Throughout my life I’ve found that discussing Philosophy person-to-person to be a waste of time. Average, normal people, aren’t really interested in philosophical discussions, no matter how relevant or important the content maybe. This is because the average person is not learning or knowing about his/her own, meaning in life, but rather enacting it out. Average people are “too busy living” to examine their own lives. Thus their self-perception, self-consciousness, self-knowledge, self-identity is lacking. This is how people take sides in politics and religion. “My side is right, your side is wrong” the why and how is lost to the individual who holds the position. So average people go about their lives, holding views, opinions, values, that 1) they may not even know and 2) be completely wrong about. And even if they are wrong, and you could convince them, it won’t mean that they change these wrong opinions, but rather that they would find another means and route to justify their incorrect position.
There have been times where I out-reasoned another guy, a co-worker, in front of a female co-worker, embarrassing him. Instead of learning a lesson, however, all he did is build resentiment and become vindictive. So I learned that it is a waste of time to reason with a fool. “He will only hate you for it.” There are ways to convince and persuade people without resentment.

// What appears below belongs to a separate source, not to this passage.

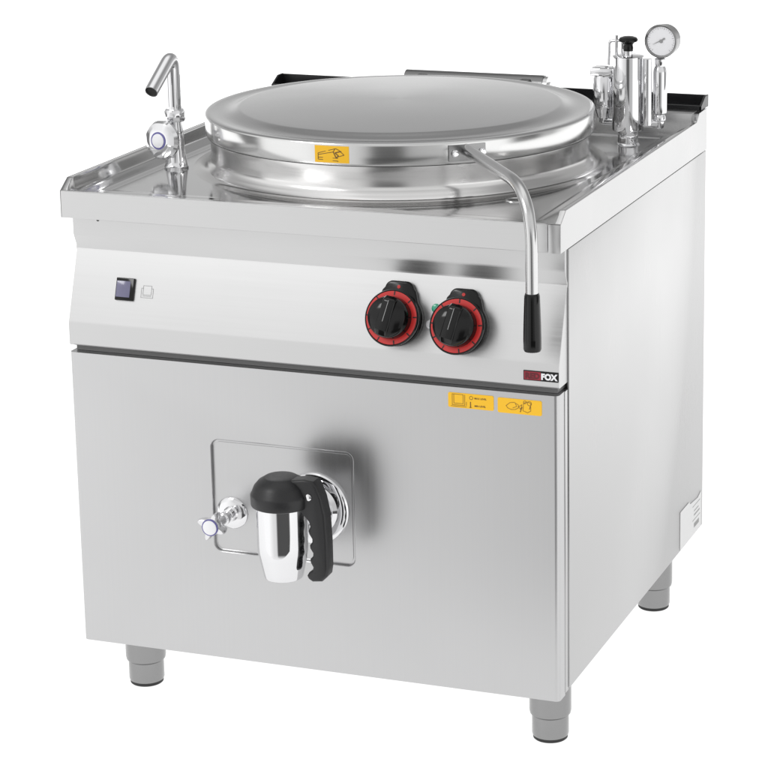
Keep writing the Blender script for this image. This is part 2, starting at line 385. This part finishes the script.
# ------------------------------------------------------------ worktop
def ss(t): t = max(0, min(1, t)); return t * t * (3 - 2 * t)
def axis(brks):
    out = []
    for (a, b_, n) in brks: out += [a + (b_ - a) * i / n for i in range(n)]
    return out + [brks[-1][1]]
xs = axis([(0, .002, 2), (.002, .007, 2), (.007, .0135, 10), (.0135, .046, 4), (.046, .056, 6), (.056, .744, 60), (.744, .754, 6), (.754, .7865, 4), (.7865, .793, 10), (.793, .798, 2), (.798, .8, 2)])
ys = axis([(0, .004, 4), (.004, .032, 14), (.032, .046, 3), (.046, .056, 6), (.056, .690, 56), (.690, .700, 6), (.700, .740, 4), (.740, .756, 10), (.756, .803, 5)])
DZ = .8310
def hz(x, y):
    e = min(x, .8 - x)
    front = .8366 - .0008 * ss((.002 - y) / .002)
    deck = DZ + (.8366 - DZ) * (1 - ss((y - .004) / .026)) - .0025 * ss((min(e, y, .75 - y) - .046) / .009)
    side = min(.853, .8366 + max(0, y - .001) * .70) if y > 0 else .8366
    srim = deck + (side - deck) * (1 - ss((e - .0075) / .0055)) - (.0006 * ss((.002 - e) / .002))
    backr = DZ + (.865 - DZ) * ss((y - .740) / .010)
    return max(srim, deck, backr if y > .735 else 0)
b = MB(); bm = b.bm
G = [[bm.verts.new((x, y, hz(x, y))) for x in xs] for y in ys]
for j in range(len(ys) - 1):
    for i in range(len(xs) - 1): b._f([G[j][i], G[j][i + 1], G[j + 1][i + 1], G[j + 1][i]])
per = [G[0][i] for i in range(len(xs))] + [G[j][-1] for j in range(1, len(ys))] + [G[-1][i] for i in range(len(xs) - 2, -1, -1)] + [G[j][0] for j in range(len(ys) - 2, 0, -1)]
low = [bm.verts.new((v.co.x, v.co.y, .7955)) for v in per]
low2 = [bm.verts.new((min(max(v.co.x, .0012), .7988), min(max(v.co.y, .0012), .8018), .7942)) for v in per]
low3 = [bm.verts.new((min(max(v.co.x, .03), .77), min(max(v.co.y, .04), .77), .7942)) for v in per]
n = len(per)
for a_, b_ in ((per, low), (low, low2), (low2, low3)):
    for i in range(n): b._f([a_[i], a_[(i + 1) % n], b_[(i + 1) % n], b_[i]])
wt = b.build('worktop', deck_steel, pan, ang=40)
# satin front and side aprons, folded over the edge
b = MB(); b.box(.0, .7815, -.0012, -.0002, .7946, .8358, .0004, 1); b.build('front_apron', panel_steel, pan)
b = MB()
b.prism([(-.0014, .7944), (-.0014, .8362), (.0235, .8528), (.735, .8528), (.752, .8655), (.8030, .8665), (.8030, .7944)], (.8002, 0, 0), Y, Z, X, .0010, .0003, 1)
b.box(.7825, .8012, -.0026, -.0014, .7944, .8362, .0005, 2)
b.build('side_apron', steel_side, pan)
b = MB(); b.prism([(-.0014, .7944), (-.0014, .8362), (.0235, .8528), (.735, .8528), (.752, .8655), (.8030, .8665), (.8030, .7944)], (-.0002, 0, 0), Y, Z, -X, .0010, .0003, 1)
b.build('side_apron', steel_side, pan)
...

And that is by leading them rhetorically so it feels as-if they come to the right/correct conclusion “on their own”. Plato employed this through the “Socratic Method”. You don’t “prove the idiot, moron, fool wrong” in front of a crowd. Instead you lead him to the point where, no matter what s/he answers or responds, must do so in a way that exposes what they originally believed as false. Then they have no choice except to resign and concede defeat, or, claim the conclusion as their own, as-if they were responsible for discovering it.

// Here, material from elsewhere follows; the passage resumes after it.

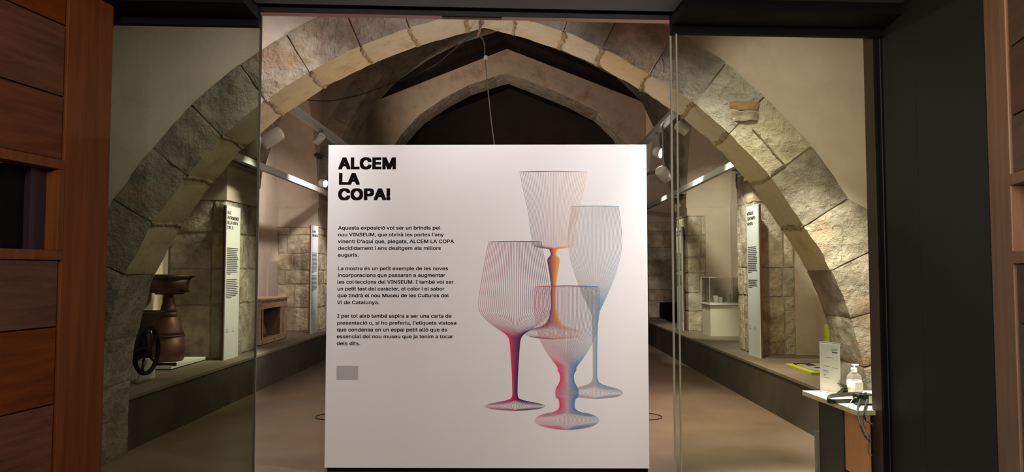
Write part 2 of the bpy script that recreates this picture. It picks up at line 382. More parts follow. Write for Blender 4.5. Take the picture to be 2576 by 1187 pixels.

I’ve experienced all of these firsthand. So I’ve come to the conclusion that online forums, seeking out like-minded people, about philosophy, is the surest route. In other words, if philosophy cannot be discussed here, on forums designed specifically for it, then where else can it? You can try to discuss philosophy person-to-person, but as mentioned, will probably waste your time. If average people and humanity wanted philosophy, then they too, would seek it out where it ought to be found, and that means places where philosophers congregate, or ought to congregate.
Academic philosophy, colleges, universities, is another option but a lesser one, as academia is political and interested in its own advancement and institutionalization. This is why I never pursued a ‘formal’ or academic end to philosophy. Academic philosophy is restricted, limited, and stunted. It has no freedom, which real philosophy can provide, outside all institutions. To think freely, is one of the highest goals. To truly ‘own’ your own mind, to have “your own thoughts” instead of merely being a follower or a tool to others, and especially to other, long-dead thinkers. How much of what an intelligent person knows, a very knowledgeable person, his or her own thoughts? It could be very little, or even nothing at all.
Look at a person, a stranger. It could very well be that 90-100% of “what they know”, their knowledge, is not theirs at all. But rather they have inherited it, institutionalized, and been forced upon them. They can very well be a mental slave to another. And that other doesn’t even have to be alive. Just as judeo-christians are slaves to a (dead) god. If a person must serve another, then why not the living, before the dead?
However the point remains, with philosophy there is hope, that you or any other can at least begin to own your own thoughts. To discover their sources, and understand, what you are responsible for versus what others are responsible for. Whether you had anything to do with the process of your own knowledge, or whether you received it from various sources: your parents, your family, your friends, your television, your movies, your media, your society, your history books, your institution, etc.